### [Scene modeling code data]
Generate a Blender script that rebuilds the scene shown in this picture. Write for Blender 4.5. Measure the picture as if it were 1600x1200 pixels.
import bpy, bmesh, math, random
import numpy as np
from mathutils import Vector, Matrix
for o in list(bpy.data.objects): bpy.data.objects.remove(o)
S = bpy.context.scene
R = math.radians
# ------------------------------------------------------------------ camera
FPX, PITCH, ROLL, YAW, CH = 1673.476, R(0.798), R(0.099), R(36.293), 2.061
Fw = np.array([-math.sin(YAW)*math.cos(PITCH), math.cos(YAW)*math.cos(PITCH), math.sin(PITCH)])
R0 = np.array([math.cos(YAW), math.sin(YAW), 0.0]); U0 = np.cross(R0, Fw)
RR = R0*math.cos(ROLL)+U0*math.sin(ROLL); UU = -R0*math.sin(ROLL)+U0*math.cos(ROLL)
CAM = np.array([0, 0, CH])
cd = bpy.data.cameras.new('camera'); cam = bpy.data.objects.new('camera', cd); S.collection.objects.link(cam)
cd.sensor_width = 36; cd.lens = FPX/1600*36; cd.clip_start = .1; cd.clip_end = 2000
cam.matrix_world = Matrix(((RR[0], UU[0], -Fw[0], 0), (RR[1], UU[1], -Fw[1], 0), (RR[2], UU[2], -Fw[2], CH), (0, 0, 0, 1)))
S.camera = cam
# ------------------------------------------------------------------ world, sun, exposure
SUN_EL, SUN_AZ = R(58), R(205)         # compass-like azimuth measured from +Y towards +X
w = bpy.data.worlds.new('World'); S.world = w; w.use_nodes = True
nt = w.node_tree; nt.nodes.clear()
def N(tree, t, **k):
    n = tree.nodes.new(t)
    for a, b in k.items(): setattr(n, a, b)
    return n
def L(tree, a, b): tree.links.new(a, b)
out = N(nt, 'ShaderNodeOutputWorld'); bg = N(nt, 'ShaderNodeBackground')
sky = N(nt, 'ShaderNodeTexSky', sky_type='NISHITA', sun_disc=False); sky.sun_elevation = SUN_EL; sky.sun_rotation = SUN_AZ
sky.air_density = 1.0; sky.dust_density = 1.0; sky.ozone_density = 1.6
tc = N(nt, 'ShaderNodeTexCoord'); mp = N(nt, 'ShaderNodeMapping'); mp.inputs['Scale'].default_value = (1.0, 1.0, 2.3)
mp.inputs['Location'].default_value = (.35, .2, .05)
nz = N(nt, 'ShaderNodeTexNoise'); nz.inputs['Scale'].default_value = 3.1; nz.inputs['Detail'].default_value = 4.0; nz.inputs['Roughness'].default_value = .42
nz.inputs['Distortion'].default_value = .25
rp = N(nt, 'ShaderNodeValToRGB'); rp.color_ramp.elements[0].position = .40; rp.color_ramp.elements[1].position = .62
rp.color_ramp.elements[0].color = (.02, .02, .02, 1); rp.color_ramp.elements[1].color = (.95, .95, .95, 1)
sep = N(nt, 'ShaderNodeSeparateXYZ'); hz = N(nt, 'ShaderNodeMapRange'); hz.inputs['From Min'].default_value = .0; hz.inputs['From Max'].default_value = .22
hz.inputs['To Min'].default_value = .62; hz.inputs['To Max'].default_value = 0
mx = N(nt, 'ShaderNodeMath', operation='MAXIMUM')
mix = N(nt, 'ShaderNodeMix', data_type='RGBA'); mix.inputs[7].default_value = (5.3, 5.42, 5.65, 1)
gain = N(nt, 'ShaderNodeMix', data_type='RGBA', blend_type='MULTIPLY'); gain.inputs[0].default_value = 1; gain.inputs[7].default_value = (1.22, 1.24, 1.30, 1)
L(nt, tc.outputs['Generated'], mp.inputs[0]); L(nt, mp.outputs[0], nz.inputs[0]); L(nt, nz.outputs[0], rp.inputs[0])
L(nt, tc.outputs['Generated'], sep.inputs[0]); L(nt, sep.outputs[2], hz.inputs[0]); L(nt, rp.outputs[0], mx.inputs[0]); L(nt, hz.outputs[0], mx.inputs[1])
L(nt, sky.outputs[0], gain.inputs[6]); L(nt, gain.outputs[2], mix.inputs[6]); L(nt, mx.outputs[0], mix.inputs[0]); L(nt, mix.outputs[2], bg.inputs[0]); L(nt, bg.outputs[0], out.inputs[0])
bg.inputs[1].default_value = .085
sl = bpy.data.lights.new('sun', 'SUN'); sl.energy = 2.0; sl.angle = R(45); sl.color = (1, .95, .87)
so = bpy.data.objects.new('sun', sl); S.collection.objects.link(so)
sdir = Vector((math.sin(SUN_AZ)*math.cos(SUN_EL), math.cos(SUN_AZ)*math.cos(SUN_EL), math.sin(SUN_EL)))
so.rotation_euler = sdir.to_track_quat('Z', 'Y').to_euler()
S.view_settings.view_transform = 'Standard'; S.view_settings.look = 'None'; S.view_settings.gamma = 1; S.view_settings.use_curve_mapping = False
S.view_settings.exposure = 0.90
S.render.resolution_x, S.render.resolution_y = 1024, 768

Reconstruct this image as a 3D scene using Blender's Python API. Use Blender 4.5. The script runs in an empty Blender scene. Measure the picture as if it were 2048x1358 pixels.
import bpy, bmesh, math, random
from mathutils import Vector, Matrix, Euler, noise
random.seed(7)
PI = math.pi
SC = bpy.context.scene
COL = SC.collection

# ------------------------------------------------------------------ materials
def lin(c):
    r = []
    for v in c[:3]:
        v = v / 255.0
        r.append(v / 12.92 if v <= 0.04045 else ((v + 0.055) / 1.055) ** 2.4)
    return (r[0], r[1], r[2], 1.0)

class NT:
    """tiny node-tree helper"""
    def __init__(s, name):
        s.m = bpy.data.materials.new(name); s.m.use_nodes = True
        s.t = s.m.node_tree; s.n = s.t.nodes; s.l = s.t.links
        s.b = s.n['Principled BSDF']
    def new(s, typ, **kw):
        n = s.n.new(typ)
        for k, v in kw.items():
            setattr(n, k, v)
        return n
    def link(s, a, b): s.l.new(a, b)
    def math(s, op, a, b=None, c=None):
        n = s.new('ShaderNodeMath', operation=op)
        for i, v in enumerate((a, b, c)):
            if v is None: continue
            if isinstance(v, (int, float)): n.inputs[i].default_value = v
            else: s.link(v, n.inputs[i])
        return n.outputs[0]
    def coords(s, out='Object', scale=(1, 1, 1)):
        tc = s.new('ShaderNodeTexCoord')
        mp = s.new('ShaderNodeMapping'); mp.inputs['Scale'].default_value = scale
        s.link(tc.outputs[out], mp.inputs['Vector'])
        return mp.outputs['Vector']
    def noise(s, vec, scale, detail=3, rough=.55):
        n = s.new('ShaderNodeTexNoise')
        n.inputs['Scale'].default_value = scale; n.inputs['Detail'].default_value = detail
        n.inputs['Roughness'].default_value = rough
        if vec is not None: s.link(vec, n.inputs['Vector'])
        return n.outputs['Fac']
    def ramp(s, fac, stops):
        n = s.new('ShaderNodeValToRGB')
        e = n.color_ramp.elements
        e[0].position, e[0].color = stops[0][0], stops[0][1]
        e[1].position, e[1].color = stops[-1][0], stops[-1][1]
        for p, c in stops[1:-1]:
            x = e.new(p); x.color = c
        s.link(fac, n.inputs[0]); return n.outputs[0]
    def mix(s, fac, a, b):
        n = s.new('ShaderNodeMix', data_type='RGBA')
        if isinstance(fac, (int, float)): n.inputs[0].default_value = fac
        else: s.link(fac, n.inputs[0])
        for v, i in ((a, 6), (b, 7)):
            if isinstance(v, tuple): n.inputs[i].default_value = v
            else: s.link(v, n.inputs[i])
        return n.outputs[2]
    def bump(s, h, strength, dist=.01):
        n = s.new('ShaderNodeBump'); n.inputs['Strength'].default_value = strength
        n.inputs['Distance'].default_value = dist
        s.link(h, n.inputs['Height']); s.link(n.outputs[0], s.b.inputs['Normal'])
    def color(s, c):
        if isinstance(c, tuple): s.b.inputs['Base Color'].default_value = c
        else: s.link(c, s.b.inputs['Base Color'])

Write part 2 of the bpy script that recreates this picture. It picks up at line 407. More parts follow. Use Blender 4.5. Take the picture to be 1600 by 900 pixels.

### [WHAT TO PRODUCE]
Lines containing the string "picture" should be counted; reply with their number and nothing more.

### [SOLVED PROBLEM]
3